Fácil podría desacreditar al diario si presentara pruebas contundentes. Pero no lo hace. Y semejante revelación, digo, tendría como mínimo que despertar la curiosidad (si no la indignación) de quienes lo admiran y lo alaban. Sin embargo, eso no ocurre y la negación prevalece, tal vez porque, en el fondo, les encanta lo que el magnate confesó en 2016 al debatir con Hillary Clinton, cuando sin ninguna vergüenza dijo considerarse “listo” por pagar menos impuestos. Repito: La evidencia no importa. Antes de la guerra, Hitler anunció sin ningún recato su intención de terminar con los judíos y fue aplaudido por el Reichstag en pleno. Los horrendos crímenes que vinieron después los conocemos de sobra. Y vale añadir que, en su momento, el partido nazi llegó a contar con ocho millones de afiliados en Alemania. Algo similar sucede en el Estados Unidos de hoy, donde un 40% del electorado votará por el actual mandatario y probablemente lo reelija por cuatro años más.
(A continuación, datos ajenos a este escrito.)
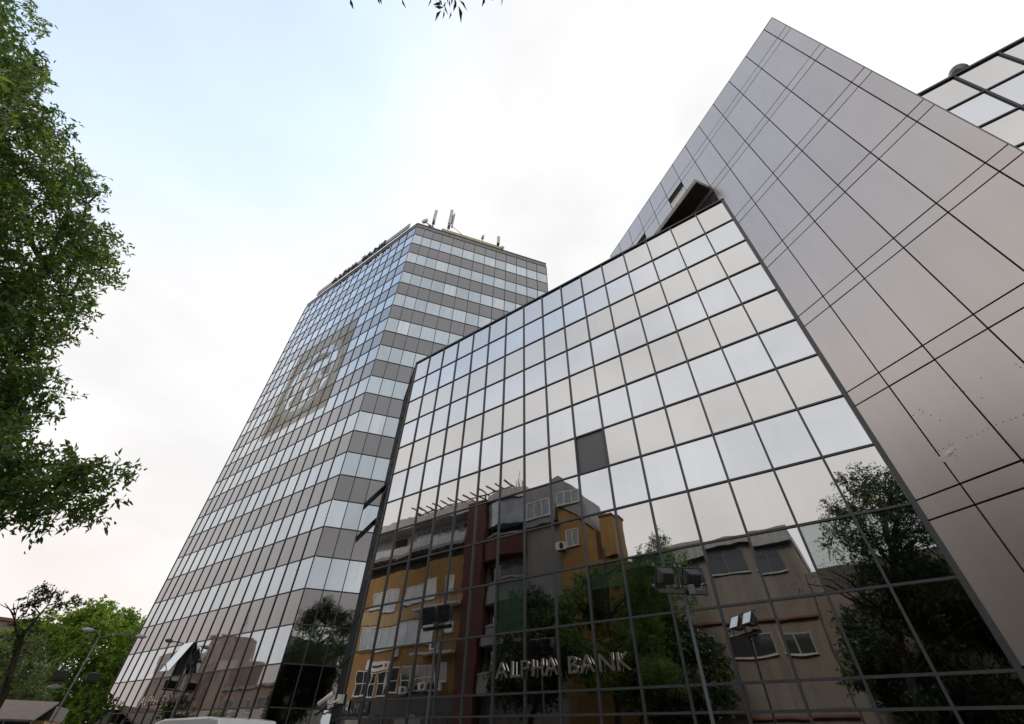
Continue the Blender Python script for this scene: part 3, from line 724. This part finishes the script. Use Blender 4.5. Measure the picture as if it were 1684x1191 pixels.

Conozco de cerca a los integrantes de la Comisión de Debates, y me consta el denodado trabajo que desempeñan. Me parece muy acertado que hagan cambios en las reglas del juego para los próximos encuentros. No sé si será suficiente para detener las malacrianzas y los excesos de Trump. Interrumpir más de 30 veces a su oponente, pero sobre todo descalificar a sus hijos (uno ya fallecido), lo pinta de cuerpo entero: La bajeza es donde mejor se desenvuelve. Y no hay límites que lo detengan. Ni escrúpulos. Pero hay algo peor: A mucha gente le gusta su estilo.
No son buenas noticias para el mundo lo que pasó la noche del martes en Cleveland. Ganar el debate no le garantiza nada a Biden. Y salta a la vista que Trump hará cuanto esté a su alcance para mantenerse en la Casa Blanca, incluidas las acciones más ruines imaginables. Tanto así que, de no darse una abrumadora victoria demócrata el próximo 3 de noviembre, puede que nos toque presenciar el desmoronamiento de una de las democracias más modélicas del último siglo. Y todo por una razón más bien primitiva, muy similar a la que mueve a los activistas antivacunas: Que la evidencia no importa.